- Given request -
Pick out each line of the records in which the word "runs" appears.

- Records provided -
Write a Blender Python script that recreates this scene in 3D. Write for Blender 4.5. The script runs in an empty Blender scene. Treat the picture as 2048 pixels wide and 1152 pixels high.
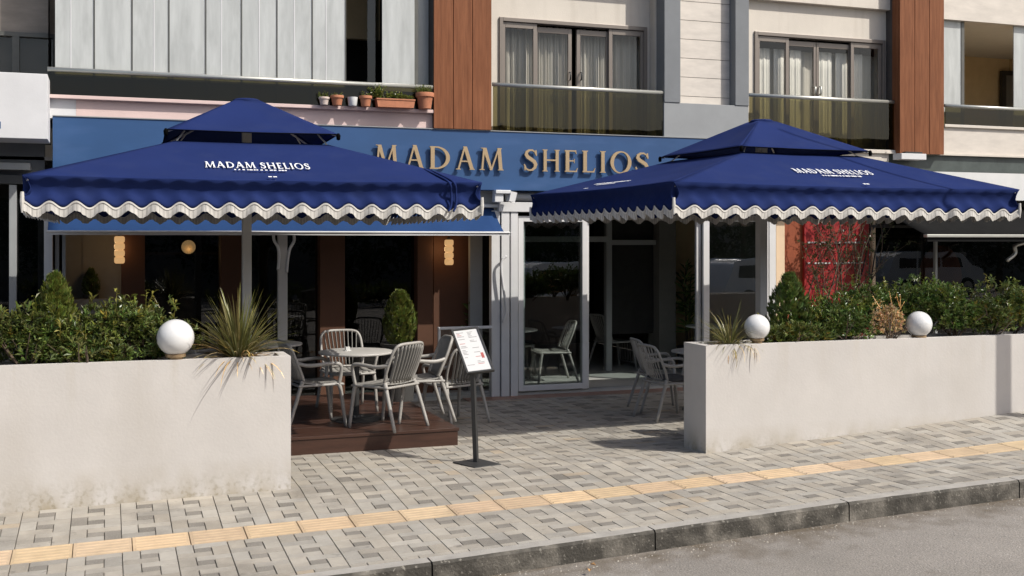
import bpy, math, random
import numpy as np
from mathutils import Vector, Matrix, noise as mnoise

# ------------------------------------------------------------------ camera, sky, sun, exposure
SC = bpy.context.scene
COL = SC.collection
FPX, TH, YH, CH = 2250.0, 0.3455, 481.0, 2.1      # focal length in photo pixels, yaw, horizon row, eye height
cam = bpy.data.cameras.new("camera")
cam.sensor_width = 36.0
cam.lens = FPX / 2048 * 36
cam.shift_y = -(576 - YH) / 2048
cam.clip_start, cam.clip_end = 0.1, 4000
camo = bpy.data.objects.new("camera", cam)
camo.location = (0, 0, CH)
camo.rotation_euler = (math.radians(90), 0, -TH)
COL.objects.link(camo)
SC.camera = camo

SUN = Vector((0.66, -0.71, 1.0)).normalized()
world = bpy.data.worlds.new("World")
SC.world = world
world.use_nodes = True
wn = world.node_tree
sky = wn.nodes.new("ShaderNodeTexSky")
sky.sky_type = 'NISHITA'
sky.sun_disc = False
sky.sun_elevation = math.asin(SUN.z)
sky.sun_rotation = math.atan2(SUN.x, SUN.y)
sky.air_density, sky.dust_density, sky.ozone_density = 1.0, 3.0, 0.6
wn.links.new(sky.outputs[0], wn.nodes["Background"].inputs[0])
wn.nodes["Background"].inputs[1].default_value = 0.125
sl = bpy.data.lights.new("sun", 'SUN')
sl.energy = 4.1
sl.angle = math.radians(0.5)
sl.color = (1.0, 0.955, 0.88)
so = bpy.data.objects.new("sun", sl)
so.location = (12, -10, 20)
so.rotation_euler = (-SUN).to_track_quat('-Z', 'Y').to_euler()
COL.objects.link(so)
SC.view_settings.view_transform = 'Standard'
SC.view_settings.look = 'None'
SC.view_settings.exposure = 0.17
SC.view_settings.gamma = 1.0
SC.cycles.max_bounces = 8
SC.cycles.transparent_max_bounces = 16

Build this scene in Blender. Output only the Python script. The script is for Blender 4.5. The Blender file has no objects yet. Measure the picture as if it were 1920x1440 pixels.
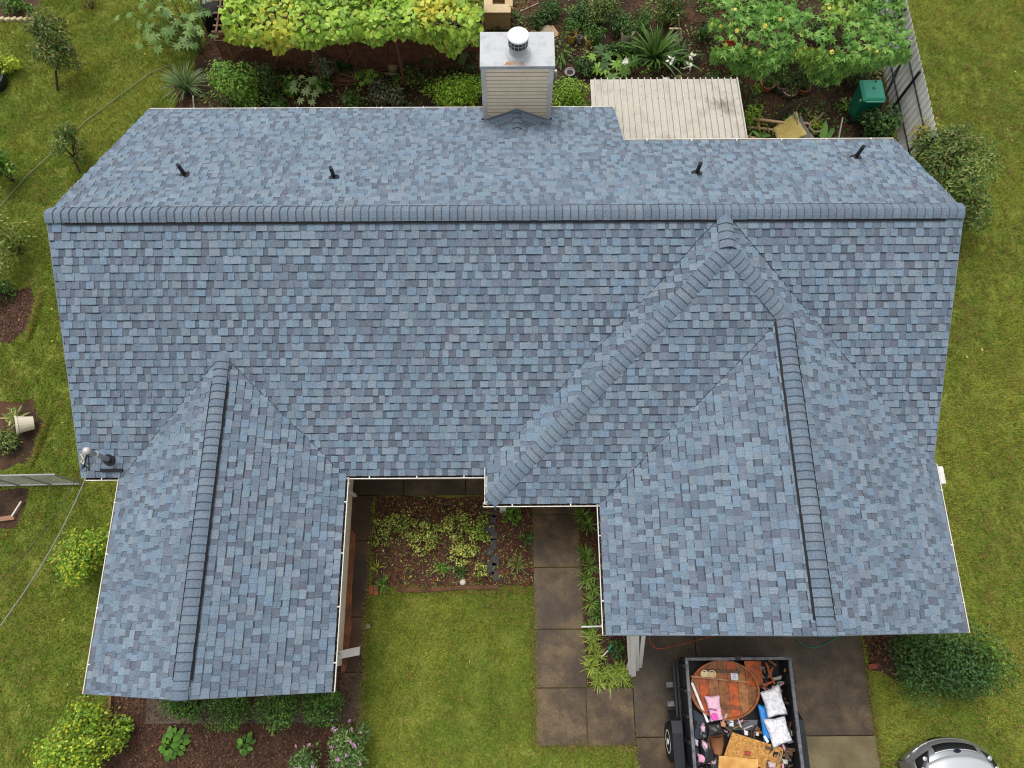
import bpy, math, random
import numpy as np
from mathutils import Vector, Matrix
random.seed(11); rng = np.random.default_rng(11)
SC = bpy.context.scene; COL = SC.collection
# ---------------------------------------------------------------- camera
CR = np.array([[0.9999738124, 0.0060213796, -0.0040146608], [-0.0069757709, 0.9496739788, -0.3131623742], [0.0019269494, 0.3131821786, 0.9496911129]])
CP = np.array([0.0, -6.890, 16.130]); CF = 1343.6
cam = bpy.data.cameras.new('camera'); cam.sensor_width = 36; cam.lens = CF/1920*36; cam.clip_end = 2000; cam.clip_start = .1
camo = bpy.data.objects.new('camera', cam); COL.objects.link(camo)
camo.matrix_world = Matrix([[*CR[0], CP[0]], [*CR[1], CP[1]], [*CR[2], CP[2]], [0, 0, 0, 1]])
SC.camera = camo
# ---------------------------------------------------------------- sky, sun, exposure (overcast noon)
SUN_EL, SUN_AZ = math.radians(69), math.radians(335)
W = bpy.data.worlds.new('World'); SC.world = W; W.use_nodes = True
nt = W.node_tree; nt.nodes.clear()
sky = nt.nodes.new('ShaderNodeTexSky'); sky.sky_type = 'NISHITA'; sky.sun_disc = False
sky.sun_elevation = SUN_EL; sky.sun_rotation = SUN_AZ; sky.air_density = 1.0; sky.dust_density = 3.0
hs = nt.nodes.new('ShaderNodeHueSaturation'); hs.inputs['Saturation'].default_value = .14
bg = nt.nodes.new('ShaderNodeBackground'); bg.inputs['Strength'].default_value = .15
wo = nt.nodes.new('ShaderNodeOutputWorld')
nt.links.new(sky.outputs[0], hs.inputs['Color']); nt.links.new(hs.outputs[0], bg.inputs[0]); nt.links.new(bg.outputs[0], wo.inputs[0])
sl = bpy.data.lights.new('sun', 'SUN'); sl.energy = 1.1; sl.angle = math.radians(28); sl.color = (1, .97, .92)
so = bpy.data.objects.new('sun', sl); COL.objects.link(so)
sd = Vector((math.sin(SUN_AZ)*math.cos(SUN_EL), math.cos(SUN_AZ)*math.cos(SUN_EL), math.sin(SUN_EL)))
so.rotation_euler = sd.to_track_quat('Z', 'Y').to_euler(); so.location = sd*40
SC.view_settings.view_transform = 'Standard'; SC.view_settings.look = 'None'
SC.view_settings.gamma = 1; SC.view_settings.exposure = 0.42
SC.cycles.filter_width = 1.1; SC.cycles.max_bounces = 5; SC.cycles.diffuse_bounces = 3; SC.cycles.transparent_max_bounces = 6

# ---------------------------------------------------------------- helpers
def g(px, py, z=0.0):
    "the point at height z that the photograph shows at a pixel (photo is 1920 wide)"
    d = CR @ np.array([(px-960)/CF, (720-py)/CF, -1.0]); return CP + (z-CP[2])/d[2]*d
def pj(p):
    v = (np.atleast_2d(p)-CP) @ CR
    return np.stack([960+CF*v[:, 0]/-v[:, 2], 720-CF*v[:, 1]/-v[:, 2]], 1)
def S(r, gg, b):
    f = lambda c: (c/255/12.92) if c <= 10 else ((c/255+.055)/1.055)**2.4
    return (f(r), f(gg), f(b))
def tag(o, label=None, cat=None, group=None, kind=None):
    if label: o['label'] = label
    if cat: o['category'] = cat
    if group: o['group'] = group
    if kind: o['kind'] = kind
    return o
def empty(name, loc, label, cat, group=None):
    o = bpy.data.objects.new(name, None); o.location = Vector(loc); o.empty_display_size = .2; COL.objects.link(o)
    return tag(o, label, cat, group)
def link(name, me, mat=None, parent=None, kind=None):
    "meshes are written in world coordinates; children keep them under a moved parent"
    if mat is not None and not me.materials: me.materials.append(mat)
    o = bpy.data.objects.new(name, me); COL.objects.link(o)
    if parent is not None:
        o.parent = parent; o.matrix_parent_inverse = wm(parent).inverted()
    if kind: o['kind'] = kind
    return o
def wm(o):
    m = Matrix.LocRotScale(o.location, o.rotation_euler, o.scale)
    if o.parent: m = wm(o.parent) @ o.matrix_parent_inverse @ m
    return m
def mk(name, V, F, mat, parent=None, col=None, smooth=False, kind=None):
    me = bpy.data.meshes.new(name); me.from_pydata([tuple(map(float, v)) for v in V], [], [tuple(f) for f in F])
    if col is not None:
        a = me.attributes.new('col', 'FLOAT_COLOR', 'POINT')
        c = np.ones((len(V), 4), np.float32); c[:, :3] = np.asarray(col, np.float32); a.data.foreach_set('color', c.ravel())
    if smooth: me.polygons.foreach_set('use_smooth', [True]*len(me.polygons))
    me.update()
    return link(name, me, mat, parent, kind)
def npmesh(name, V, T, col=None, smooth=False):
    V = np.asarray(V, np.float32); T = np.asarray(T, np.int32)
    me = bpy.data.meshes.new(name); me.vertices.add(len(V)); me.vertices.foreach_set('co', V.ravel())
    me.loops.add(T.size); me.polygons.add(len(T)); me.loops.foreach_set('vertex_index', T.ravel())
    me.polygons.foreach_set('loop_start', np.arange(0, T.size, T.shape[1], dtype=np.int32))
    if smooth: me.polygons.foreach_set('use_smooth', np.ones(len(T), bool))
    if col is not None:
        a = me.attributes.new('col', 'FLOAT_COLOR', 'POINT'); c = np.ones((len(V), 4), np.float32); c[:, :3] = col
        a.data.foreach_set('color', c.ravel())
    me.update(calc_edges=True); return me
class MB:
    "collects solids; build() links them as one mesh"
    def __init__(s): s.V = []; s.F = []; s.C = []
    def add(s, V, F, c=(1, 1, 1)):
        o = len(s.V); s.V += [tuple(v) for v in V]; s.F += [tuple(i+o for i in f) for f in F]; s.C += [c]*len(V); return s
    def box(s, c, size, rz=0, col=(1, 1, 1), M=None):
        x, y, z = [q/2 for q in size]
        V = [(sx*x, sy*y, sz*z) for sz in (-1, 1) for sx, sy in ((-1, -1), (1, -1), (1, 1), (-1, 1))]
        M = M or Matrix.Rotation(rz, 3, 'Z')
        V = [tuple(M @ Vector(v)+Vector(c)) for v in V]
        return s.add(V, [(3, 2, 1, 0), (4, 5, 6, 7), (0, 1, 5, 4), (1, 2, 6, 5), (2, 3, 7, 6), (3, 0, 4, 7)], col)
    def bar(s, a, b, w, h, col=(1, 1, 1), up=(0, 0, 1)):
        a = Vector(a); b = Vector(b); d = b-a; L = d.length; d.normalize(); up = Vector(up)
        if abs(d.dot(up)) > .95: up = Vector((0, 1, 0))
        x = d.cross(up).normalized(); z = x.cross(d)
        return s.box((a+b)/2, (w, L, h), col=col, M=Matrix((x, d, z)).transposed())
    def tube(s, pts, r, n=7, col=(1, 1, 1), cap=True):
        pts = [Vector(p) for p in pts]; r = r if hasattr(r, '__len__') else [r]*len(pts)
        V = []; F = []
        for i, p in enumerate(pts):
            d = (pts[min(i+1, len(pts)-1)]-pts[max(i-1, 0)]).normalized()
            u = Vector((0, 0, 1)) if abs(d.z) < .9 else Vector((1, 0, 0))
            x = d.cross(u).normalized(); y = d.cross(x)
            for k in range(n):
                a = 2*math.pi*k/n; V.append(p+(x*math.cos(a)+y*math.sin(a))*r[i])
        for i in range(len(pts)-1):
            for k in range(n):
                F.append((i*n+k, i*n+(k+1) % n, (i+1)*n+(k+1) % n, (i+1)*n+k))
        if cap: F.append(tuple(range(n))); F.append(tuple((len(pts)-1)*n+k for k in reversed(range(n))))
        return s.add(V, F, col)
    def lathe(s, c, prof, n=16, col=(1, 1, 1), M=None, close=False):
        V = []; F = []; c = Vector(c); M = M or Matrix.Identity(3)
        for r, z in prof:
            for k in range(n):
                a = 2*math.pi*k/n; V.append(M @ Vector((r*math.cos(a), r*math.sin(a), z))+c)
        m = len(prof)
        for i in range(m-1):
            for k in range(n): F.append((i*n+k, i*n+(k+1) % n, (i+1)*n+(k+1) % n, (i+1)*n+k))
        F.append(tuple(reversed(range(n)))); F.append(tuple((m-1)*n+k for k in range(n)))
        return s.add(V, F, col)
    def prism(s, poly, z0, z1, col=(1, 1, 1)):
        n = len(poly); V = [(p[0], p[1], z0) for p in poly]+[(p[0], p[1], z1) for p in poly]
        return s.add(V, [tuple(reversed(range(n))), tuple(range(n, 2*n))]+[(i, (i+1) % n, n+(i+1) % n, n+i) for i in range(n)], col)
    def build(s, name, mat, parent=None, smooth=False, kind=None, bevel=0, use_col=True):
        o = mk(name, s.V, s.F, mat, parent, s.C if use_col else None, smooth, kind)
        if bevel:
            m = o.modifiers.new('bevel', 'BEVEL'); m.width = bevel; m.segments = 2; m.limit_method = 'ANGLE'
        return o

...

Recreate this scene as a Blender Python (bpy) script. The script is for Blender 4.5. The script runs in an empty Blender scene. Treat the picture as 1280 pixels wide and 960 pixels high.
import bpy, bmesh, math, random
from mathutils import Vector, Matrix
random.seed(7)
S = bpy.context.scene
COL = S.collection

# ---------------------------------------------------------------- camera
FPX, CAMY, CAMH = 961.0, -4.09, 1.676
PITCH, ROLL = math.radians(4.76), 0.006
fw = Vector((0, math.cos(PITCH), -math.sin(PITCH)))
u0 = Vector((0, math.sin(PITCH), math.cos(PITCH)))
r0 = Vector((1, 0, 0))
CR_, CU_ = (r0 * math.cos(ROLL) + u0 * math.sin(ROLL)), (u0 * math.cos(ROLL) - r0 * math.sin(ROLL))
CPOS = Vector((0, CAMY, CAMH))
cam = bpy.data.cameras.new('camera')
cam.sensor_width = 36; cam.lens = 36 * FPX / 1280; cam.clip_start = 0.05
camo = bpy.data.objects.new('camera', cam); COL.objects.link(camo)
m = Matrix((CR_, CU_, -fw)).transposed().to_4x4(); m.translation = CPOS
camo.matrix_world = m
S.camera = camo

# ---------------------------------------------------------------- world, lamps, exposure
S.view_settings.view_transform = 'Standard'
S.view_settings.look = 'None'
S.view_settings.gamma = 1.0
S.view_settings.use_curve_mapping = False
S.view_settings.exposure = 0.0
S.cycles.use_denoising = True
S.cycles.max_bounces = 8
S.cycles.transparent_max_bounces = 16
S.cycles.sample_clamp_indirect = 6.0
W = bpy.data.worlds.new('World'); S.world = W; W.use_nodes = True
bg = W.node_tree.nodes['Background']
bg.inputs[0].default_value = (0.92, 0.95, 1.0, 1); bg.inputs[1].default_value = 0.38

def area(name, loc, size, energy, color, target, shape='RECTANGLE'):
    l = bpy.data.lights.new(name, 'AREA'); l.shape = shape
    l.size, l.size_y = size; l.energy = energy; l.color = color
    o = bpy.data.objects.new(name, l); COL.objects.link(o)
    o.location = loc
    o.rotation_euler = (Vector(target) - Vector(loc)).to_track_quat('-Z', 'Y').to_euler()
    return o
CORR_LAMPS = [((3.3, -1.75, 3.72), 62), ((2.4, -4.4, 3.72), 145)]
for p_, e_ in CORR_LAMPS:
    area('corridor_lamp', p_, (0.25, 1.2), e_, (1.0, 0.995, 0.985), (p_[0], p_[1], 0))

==

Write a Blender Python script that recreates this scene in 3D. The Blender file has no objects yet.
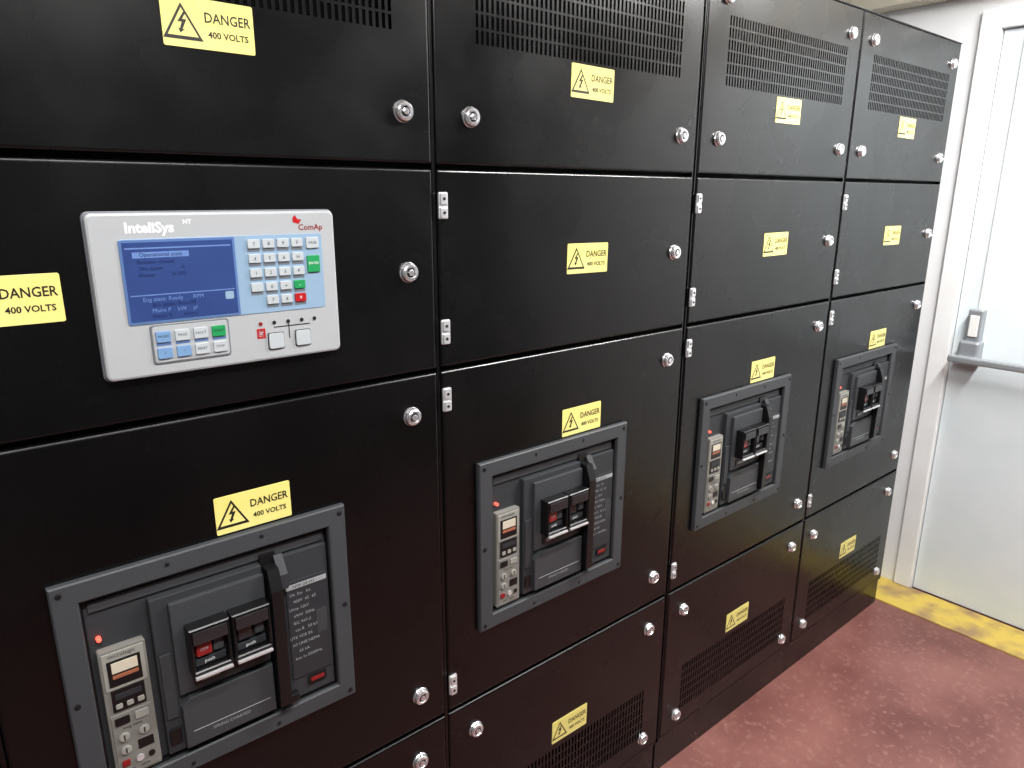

- Correct answer -
Write a Blender Python script that recreates this scene in 3D. Write for Blender 4.5. The script runs in an empty Blender scene. Treat the picture as 2048 pixels wide and 1152 pixels high.
Recreate this scene as a Blender Python (bpy) script. The script is for Blender 4.5. The script runs in an empty Blender scene. Treat the picture as 1280 pixels wide and 960 pixels high.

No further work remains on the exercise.